Exposing and Controlling Apache Kafka® Data Streaming with Kong Konnect and Confluent Cloud
We announced the Kong Premium Technology Partner Program at API Summit 2024, and Confluent was one of the first in the program. This initial development was all about ensuring that the relationship between Kong and Confluent — from a business and product perspective — fully represented our joint belief that the world of data streaming and the world of APIs are converging. Today, we’ve taken that partnership even further, with Kong joining the Connect with Confluent technology partner program.
To get started using this integration, head to https://docs.konghq.com/hub/kong-inc/confluent. Read on as we cover how to expose and control Apache Kafka® Data Streaming with Kong Konnect and Confluent Cloud.
Introduction
Data streaming enables companies to build highly scalable and loosely coupled real-time applications. These applications can manage significant concurrency demands and simplify the development of services. Conversely, it's become critical to expand access to this infrastructure to a variety of new entities, including external applications that produce events for internal systems to process.
This exposure serves to foster collaboration among development teams, establishing a standardized, programming language–agnostic interface. However, merely exposing the infrastructure isn't enough; stringent control over exposure is imperative.
Here, the event gateway pattern emerges as a sophisticated solution, enhancing your data streaming platform with robust API management capabilities. It addresses both exposure and consumption control requirements, abstracting robust policies from the core data streaming infrastructure. Within this integration architecture, the API management platform assumes responsibility for critical tasks such as authentication/authorization, rate limiting, log processing, and real-time monitoring.
In this blog post, we'll delve into the pattern implementation, describing how Kong Konnect establishes an event gateway atop Confluent Cloud with advanced API management functionalities.
Confluent Cloud
Built by the original creators of Kafka, Confluent Cloud is a fully managed, cloud-native, and complete data streaming platform available everywhere businesses need it—in the cloud, across clouds, on-premise, and hybrid environments. Confluent provides:
- 10x faster performance than open source Kafka, GBps+ elastic scalability, a 99.99% uptime SLA, and infinite storage—all made possible by Kora, the Kafka engine built for the cloud
- 120+ pre-built connectors with enterprise-grade security, reliability, and support (80+ provided fully managed)
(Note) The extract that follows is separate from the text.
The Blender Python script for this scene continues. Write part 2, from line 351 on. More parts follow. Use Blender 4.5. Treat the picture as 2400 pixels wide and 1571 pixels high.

- Serverless Apache Flink® service, for stream processing fully integrated with Kafka
- Enterprise-grade security and governance controls
- And much more
Overall, Confluent Cloud enables organizations to leverage the full power of Kafka data streaming without the overhead of open source infrastructure management, making it easier to build and operate real-time data pipelines.
Kong Konnect
Kong Gateway, the cornerstone of the Kong Konnect API management infrastructure, stands out for its platform-agnostic nature, scalability, and exceptional performance enabled by its plugin-based extensibility. Functionality like proxying, routing, load balancing, and health checking consolidate within Kong, serving as a central orchestrator for microservices or conventional API traffic.
A pivotal feature of Kong Gateway lies in its extensibility, facilitated through an extensive list of plugins that implement specific policies such as Authentication/Authorization, Rate Limiting, Proxy Caching, Requests and Responses Transformation, Traffic Control, Observability, and more.
Kong Konnect and Confluent Cloud integration
For transformation policies, the Confluent plugin abstracts the Kafka infrastructure complexities, transforming REST requests into new messages within existing Event Processing infrastructure.
In summary, Kong Gateway's data plane exposes and manages service and application consumption through multiple policies and protocols. Acting as a gateway, Kong safeguards Kafka infrastructure and other backend systems, offering standardized access to consumers through REST, Websockets, gRPC, and other protocols.
The following diagram illustrates how the components work together:
Kong Gateway inherently supports hybrid deployments, allowing the exposure and protection of workloads across diverse platforms concurrently. The Konnect control plane supports the administrative tasks, while the data plane handles the API consumers' requests. In a hybrid deployment scenario, the control plane and data plane operate in distinct environments, ensuring elastic data plane support for varying throughput requirements.
The diagram considers that the Kafka Cluster deployed in Confluent Cloud is not being exposed to external applications or services. In this sense, the Gateway is responsible not just to expose your Kafka Platform but, more importantly, to control such exposure with typical policies like Authentication, Rate Limiting, etc.
In an architecture like this, Kong will translate a regular REST request into Kafka messages to be posted in existing topics.
Conclusion
The synergy between Confluent Cloud and Kong Konnect heralds a new era of connectivity in data streaming architectures. By combining the collective capabilities of these technologies, organizations can fortify their infrastructure with robust policies and streamlined traffic management, laying a solid foundation for resilient and scalable event streaming-based applications.